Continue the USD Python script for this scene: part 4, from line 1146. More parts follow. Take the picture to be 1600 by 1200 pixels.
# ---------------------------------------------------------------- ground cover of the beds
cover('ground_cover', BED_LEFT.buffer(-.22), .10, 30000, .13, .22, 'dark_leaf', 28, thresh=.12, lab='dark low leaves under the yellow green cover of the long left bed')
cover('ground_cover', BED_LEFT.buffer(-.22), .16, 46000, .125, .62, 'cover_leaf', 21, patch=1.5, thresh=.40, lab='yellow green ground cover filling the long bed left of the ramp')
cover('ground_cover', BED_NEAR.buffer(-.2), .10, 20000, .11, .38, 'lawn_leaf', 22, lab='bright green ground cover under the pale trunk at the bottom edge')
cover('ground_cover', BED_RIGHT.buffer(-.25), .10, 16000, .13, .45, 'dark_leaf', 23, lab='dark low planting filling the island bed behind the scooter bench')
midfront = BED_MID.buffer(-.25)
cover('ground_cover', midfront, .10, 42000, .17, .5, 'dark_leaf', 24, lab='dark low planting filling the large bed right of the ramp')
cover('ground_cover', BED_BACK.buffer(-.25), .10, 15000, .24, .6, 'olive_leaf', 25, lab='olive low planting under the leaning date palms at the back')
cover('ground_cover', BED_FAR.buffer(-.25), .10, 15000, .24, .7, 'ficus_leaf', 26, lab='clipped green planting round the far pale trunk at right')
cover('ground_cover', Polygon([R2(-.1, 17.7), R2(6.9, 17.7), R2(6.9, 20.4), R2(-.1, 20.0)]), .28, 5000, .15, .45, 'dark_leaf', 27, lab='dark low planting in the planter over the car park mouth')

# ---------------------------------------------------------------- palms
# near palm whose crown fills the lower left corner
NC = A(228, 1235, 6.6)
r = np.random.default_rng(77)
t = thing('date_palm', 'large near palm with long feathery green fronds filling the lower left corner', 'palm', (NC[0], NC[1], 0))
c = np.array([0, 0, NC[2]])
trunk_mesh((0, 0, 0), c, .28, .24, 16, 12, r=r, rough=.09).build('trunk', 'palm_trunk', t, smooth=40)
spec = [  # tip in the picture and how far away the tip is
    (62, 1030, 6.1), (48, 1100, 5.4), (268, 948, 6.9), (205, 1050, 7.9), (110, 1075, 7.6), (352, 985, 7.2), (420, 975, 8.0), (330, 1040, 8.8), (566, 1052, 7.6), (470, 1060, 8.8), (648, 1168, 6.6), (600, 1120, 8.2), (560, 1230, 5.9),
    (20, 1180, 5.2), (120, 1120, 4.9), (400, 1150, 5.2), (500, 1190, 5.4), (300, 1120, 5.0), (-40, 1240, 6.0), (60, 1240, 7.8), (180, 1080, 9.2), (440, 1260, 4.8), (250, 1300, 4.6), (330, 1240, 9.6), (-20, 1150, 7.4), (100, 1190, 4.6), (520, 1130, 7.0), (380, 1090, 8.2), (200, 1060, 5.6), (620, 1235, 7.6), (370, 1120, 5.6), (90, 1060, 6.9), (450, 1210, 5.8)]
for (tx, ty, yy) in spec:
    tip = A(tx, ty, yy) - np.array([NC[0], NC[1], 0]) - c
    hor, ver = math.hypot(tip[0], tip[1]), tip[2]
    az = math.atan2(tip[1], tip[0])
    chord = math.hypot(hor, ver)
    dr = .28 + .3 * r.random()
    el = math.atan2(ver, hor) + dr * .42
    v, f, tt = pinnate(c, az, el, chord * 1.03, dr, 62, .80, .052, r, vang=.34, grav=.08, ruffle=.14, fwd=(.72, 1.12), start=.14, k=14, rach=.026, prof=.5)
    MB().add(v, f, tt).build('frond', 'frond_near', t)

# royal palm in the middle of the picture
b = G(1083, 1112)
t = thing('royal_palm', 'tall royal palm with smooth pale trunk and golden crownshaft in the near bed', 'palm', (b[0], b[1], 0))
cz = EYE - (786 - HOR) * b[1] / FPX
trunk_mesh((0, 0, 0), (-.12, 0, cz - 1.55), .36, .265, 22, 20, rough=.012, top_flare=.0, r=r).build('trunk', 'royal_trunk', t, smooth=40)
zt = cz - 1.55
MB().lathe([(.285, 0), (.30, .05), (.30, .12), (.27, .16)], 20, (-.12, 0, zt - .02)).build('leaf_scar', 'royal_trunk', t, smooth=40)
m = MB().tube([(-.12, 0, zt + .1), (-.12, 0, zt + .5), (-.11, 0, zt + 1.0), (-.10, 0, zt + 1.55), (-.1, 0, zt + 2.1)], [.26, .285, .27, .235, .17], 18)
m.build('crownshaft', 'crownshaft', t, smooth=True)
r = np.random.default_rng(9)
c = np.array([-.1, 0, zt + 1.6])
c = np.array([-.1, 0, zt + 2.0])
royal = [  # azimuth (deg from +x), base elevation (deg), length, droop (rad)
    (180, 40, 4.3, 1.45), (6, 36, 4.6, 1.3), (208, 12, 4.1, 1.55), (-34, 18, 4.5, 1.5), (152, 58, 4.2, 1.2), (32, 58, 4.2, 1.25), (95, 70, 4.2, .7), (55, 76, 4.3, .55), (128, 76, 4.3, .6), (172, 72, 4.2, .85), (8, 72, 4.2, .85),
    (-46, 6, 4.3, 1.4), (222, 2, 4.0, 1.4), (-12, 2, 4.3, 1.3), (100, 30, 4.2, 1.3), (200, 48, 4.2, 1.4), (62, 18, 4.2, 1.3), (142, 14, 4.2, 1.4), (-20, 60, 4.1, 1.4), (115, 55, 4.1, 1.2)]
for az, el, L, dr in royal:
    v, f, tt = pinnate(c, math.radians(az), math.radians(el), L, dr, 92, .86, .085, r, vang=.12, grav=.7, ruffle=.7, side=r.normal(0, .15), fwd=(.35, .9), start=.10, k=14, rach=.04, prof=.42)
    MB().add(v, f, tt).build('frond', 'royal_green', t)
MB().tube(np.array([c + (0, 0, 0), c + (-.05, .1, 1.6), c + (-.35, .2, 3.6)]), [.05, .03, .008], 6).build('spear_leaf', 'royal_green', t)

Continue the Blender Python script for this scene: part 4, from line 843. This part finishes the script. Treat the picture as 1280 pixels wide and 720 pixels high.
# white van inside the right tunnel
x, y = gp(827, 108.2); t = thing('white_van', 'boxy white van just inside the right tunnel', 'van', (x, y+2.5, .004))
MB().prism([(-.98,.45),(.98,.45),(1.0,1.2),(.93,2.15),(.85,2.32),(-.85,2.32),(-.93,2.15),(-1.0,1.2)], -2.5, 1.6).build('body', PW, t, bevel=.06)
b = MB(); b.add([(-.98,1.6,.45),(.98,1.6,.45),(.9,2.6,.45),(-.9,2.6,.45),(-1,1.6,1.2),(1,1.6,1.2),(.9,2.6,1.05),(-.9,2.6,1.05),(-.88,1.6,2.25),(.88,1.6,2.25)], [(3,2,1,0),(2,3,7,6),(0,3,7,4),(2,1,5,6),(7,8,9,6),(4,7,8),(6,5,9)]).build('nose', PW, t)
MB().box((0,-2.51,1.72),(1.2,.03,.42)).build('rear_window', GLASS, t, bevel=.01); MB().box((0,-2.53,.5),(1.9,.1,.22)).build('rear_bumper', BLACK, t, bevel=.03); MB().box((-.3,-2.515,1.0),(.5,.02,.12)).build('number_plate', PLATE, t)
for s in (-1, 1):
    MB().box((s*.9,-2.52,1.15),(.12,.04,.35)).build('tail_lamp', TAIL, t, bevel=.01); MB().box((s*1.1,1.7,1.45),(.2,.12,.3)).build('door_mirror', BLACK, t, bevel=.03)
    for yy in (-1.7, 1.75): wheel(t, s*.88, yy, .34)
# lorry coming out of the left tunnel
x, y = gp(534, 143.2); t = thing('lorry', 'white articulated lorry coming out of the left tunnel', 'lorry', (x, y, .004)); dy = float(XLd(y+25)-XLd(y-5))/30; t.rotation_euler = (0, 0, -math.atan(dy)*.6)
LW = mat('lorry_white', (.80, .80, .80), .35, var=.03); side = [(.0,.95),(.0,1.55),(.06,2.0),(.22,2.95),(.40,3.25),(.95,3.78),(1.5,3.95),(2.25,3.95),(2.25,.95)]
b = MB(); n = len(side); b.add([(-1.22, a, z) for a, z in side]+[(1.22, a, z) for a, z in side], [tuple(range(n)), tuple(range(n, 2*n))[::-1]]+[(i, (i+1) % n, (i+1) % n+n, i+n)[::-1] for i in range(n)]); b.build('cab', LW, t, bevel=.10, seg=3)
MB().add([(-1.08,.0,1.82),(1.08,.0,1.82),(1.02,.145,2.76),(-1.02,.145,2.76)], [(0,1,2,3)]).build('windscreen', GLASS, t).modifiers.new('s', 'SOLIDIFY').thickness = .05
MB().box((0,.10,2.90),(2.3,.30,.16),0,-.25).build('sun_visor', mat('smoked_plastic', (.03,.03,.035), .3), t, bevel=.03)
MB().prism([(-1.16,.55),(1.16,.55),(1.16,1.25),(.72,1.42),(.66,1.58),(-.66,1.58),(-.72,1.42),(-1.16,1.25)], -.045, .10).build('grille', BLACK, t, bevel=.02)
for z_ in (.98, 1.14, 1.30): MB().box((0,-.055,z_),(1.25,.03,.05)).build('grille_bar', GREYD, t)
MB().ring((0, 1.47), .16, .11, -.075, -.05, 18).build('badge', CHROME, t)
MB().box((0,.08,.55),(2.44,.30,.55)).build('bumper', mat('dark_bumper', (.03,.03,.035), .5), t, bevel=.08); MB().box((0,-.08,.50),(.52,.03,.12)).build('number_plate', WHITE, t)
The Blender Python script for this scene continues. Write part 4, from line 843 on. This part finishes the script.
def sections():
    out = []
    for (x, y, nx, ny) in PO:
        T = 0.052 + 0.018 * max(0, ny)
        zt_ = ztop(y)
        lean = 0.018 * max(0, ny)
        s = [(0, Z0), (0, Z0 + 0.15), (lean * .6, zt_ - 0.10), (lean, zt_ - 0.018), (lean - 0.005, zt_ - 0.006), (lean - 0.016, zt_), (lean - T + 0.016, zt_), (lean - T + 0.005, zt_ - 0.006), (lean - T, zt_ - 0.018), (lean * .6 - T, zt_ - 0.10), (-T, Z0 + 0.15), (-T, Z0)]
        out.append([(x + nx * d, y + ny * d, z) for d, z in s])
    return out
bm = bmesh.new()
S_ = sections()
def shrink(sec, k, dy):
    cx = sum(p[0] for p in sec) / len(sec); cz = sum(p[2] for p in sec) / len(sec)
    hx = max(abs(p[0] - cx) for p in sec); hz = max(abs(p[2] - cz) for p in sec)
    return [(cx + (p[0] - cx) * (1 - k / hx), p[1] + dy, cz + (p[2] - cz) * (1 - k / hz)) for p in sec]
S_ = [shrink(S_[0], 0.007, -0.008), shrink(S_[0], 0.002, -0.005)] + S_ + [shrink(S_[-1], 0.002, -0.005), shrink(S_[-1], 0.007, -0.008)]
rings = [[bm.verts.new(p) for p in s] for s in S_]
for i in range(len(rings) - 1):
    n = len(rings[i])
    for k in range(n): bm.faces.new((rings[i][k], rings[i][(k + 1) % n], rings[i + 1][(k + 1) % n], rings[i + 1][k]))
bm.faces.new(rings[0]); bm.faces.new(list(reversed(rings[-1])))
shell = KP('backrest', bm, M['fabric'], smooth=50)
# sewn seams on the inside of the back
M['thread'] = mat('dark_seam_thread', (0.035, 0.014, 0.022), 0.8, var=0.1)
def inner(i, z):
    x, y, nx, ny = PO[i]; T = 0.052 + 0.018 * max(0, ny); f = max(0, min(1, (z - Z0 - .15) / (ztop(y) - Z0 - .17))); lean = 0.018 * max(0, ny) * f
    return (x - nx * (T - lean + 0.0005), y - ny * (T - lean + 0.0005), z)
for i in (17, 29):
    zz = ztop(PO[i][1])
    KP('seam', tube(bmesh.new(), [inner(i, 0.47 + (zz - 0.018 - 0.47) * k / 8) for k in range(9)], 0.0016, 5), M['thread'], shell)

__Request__
Restate, please, word for word the span of records running from the first line to the line bearing "car park mouth')", both included, and nothing outside it.

__Output__
Continue the USD Python script for this scene: part 4, from line 1146. More parts follow. Take the picture to be 1600 by 1200 pixels.
# ---------------------------------------------------------------- ground cover of the beds
cover('ground_cover', BED_LEFT.buffer(-.22), .10, 30000, .13, .22, 'dark_leaf', 28, thresh=.12, lab='dark low leaves under the yellow green cover of the long left bed')
cover('ground_cover', BED_LEFT.buffer(-.22), .16, 46000, .125, .62, 'cover_leaf', 21, patch=1.5, thresh=.40, lab='yellow green ground cover filling the long bed left of the ramp')
cover('ground_cover', BED_NEAR.buffer(-.2), .10, 20000, .11, .38, 'lawn_leaf', 22, lab='bright green ground cover under the pale trunk at the bottom edge')
cover('ground_cover', BED_RIGHT.buffer(-.25), .10, 16000, .13, .45, 'dark_leaf', 23, lab='dark low planting filling the island bed behind the scooter bench')
midfront = BED_MID.buffer(-.25)
cover('ground_cover', midfront, .10, 42000, .17, .5, 'dark_leaf', 24, lab='dark low planting filling the large bed right of the ramp')
cover('ground_cover', BED_BACK.buffer(-.25), .10, 15000, .24, .6, 'olive_leaf', 25, lab='olive low planting under the leaning date palms at the back')
cover('ground_cover', BED_FAR.buffer(-.25), .10, 15000, .24, .7, 'ficus_leaf', 26, lab='clipped green planting round the far pale trunk at right')
cover('ground_cover', Polygon([R2(-.1, 17.7), R2(6.9, 17.7), R2(6.9, 20.4), R2(-.1, 20.0)]), .28, 5000, .15, .45, 'dark_leaf', 27, lab='dark low planting in the planter over the car park mouth')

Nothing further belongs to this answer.